-- RAW DATA --

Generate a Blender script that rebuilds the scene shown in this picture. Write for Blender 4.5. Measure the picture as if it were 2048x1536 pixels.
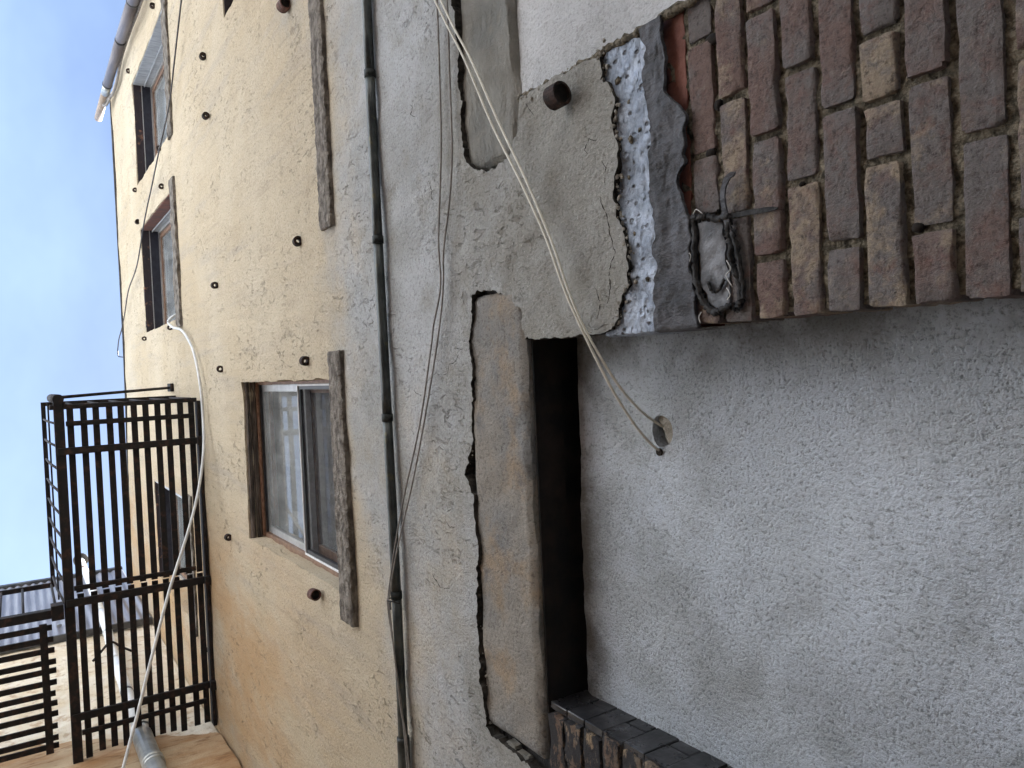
import bpy, bmesh, math, random
import numpy as np
from mathutils import Matrix, Vector
from mathutils.geometry import delaunay_2d_cdt

for o in list(bpy.data.objects):
    bpy.data.objects.remove(o)
S = bpy.context.scene
COL = S.collection
random.seed(7)
RNG = np.random.default_rng(7)

# ------------------------------------------------------------------ camera
cam = bpy.data.cameras.new('camera')
cam.sensor_width = 36.0
cam.lens = 26.9
cam.clip_start = 0.02
cam.clip_end = 500
camo = bpy.data.objects.new('camera', cam)
COL.objects.link(camo)
# the phone was held sideways and tipped 57 degrees up the wall: world 'up' runs to the left of the frame
fwd = Vector((-0.0188, 0.5450, 0.8385)).normalized()
rgt = Vector((-0.0452, 0.8373, -0.5453))
rgt = (rgt - fwd * rgt.dot(fwd)).normalized()
upv = (-fwd).cross(rgt).normalized()
camo.matrix_world = Matrix(((rgt.x, upv.x, -fwd.x, 0), (rgt.y, upv.y, -fwd.y, 0), (rgt.z, upv.z, -fwd.z, 1.5), (0, 0, 0, 1)))
S.camera = camo

# ------------------------------------------------------------------ sky, sun, exposure
SUN_DIR = Vector((-0.28, 0.96, 0)).normalized()
SUN_EL = math.radians(56)
w = bpy.data.worlds.new('World')
S.world = w
w.use_nodes = True
nt = w.node_tree
bg = nt.nodes['Background']
sky = nt.nodes.new('ShaderNodeTexSky')
sky.sky_type = 'NISHITA'
sky.sun_disc = False
sky.sun_elevation = SUN_EL
sky.sun_rotation = math.atan2(SUN_DIR.x, SUN_DIR.y)
sky.air_density = 1.0
sky.dust_density = 0.6
sky.ozone_density = 1.2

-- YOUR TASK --
Write out again every line above exactly as given; the pictures do not belong in the copy.

-- WRITTEN RESPONSE --
Generate a Blender script that rebuilds the scene shown in this picture. Write for Blender 4.5. Measure the picture as if it were 2048x1536 pixels.
import bpy, bmesh, math, random
import numpy as np
from mathutils import Matrix, Vector
from mathutils.geometry import delaunay_2d_cdt

for o in list(bpy.data.objects):
    bpy.data.objects.remove(o)
S = bpy.context.scene
COL = S.collection
random.seed(7)
RNG = np.random.default_rng(7)

# ------------------------------------------------------------------ camera
cam = bpy.data.cameras.new('camera')
cam.sensor_width = 36.0
cam.lens = 26.9
cam.clip_start = 0.02
cam.clip_end = 500
camo = bpy.data.objects.new('camera', cam)
COL.objects.link(camo)
# the phone was held sideways and tipped 57 degrees up the wall: world 'up' runs to the left of the frame
fwd = Vector((-0.0188, 0.5450, 0.8385)).normalized()
rgt = Vector((-0.0452, 0.8373, -0.5453))
rgt = (rgt - fwd * rgt.dot(fwd)).normalized()
upv = (-fwd).cross(rgt).normalized()
camo.matrix_world = Matrix(((rgt.x, upv.x, -fwd.x, 0), (rgt.y, upv.y, -fwd.y, 0), (rgt.z, upv.z, -fwd.z, 1.5), (0, 0, 0, 1)))
S.camera = camo

# ------------------------------------------------------------------ sky, sun, exposure
SUN_DIR = Vector((-0.28, 0.96, 0)).normalized()
SUN_EL = math.radians(56)
w = bpy.data.worlds.new('World')
S.world = w
w.use_nodes = True
nt = w.node_tree
bg = nt.nodes['Background']
sky = nt.nodes.new('ShaderNodeTexSky')
sky.sky_type = 'NISHITA'
sky.sun_disc = False
sky.sun_elevation = SUN_EL
sky.sun_rotation = math.atan2(SUN_DIR.x, SUN_DIR.y)
sky.air_density = 1.0
sky.dust_density = 0.6
sky.ozone_density = 1.2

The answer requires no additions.